Given exercise: Output a verbatim copy of the data, cut off after the line that contains "except Exception: pass".

## START Information shown

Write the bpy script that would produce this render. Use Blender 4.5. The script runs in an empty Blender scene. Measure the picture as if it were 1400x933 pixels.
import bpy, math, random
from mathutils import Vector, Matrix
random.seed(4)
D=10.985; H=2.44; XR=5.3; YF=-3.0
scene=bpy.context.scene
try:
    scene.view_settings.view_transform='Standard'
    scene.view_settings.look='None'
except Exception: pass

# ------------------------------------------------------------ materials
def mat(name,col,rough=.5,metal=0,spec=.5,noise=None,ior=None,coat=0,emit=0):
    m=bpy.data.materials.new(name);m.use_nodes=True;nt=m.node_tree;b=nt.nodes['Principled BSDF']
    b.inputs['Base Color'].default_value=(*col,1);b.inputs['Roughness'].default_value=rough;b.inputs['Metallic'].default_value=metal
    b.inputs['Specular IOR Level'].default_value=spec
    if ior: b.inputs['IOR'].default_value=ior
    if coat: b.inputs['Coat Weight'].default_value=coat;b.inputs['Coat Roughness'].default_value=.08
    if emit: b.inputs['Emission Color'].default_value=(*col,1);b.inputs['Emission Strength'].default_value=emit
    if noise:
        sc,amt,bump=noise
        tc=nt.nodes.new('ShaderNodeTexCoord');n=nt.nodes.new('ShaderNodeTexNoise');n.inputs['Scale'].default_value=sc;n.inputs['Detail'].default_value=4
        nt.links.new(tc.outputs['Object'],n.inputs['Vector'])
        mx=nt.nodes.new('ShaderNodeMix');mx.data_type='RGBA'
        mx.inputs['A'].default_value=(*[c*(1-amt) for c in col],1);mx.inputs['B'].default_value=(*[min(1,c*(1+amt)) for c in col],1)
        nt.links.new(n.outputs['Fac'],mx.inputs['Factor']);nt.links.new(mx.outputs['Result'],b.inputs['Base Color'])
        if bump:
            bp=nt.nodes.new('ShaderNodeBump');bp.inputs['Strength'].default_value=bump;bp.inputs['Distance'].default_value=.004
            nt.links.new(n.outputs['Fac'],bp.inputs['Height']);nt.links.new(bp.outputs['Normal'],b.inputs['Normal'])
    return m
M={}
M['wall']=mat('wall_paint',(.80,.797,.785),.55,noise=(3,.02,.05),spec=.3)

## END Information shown

Task response:
Write the bpy script that would produce this render. Use Blender 4.5. The script runs in an empty Blender scene. Measure the picture as if it were 1400x933 pixels.
import bpy, math, random
from mathutils import Vector, Matrix
random.seed(4)
D=10.985; H=2.44; XR=5.3; YF=-3.0
scene=bpy.context.scene
try:
    scene.view_settings.view_transform='Standard'
    scene.view_settings.look='None'
except Exception: pass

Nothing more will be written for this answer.